Solved – How to combine confidence intervals for a variance component of a mixed-effects model when using multiple imputation

confidence intervaldata-imputationmixed modelmodeling

The logic of multiple imputation (MI) is to impute the missing values not once but several (typically M=5) times, resulting in M completed datasets. The M completed datasets are then analyzed with complete-data methods upon which the M estimates and their standard errors are combined using Rubin's formulas to obtain the "overall" estimate and its standard error.

Great so far, but i'm not sure how to apply this recipe when variance components of a mixed-effects model are concerned. The sampling distribution of a variance component is asymmetrical – therefore the corresponding confidence interval can't be given in the typical "estimate ± 1.96*se(estimate)" form. For this reason the R packages lme4 and nlme don't even provide the standard errors of the variance components, but only provide confidence intervals.

We can therefore perform MI on a dataset and then get M confidence intervals per variance component after fitting the same mixed-effect model on the M completed datasets. The question is how to combine these M intervals into one "overall" confidence interval.

I guess this should be possible – the authors of an article (yucel & demirtas (2010) Impact of non-normal random effects on inference by MI) seem to have done it, but they don't explain exactly how.

Any tips would be much obliged!

Cheers, Rok

Best Answer

This is a great question! Not sure this is a full answer, however, I drop these few lines in case it helps.

It seems that Yucel and Demirtas (2010) refer to an older paper published in the JCGS, Computational strategies for multivariate linear mixed-effects models with missing values, which uses an hybrid EM/Fisher scoring approach for producing likelihood-based estimates of the VCs. It has been implemented in the R package mlmmm. I don't know, however, if it produces CIs.

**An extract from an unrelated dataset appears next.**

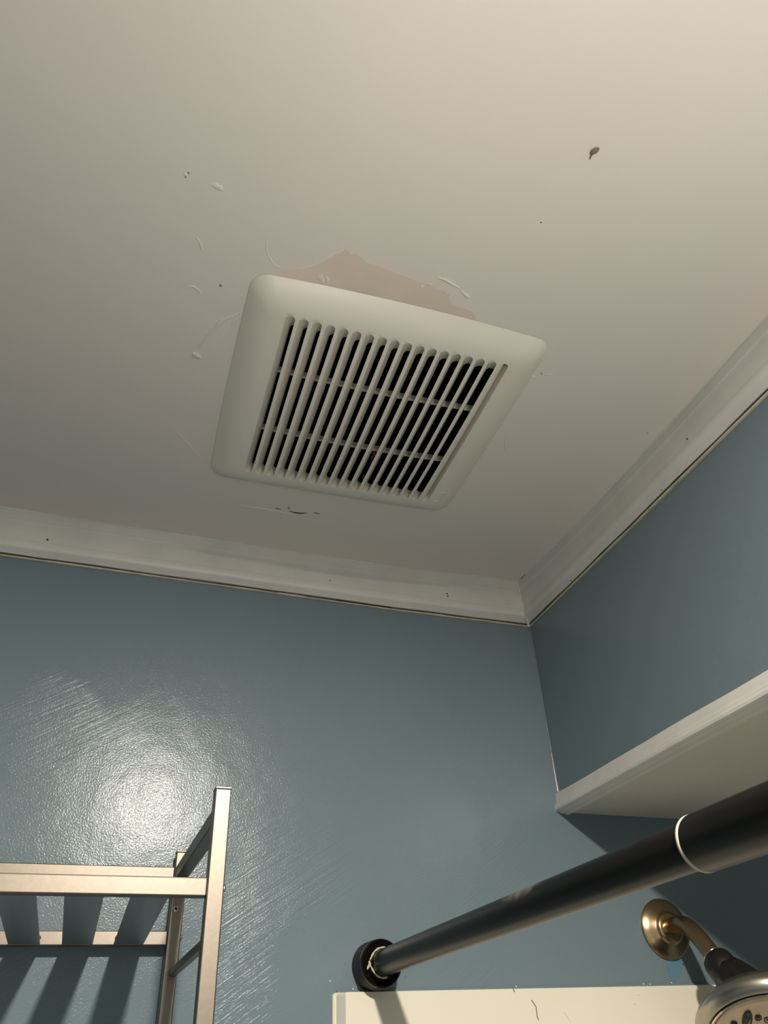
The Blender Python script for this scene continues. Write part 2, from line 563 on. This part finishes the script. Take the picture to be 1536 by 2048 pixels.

Otherwise, I would definitely check the WinBUGS program, which is largely used for multilevel models, including those with missing data. I seem to remember it will only works if your MV are in the response variable, not in the covariates because we generally have to specify the full conditional distributions (if MV are present in the independent variables, it means that we must give a prior to the missing Xs, and that will be considered as a parameter to be estimated by WinBUGS...). It seems to apply to R as well, if I refer to the following thread on r-sig-mixed, missing data in lme, lmer, PROC MIXED. Also, it may be worth looking at the MLwiN software.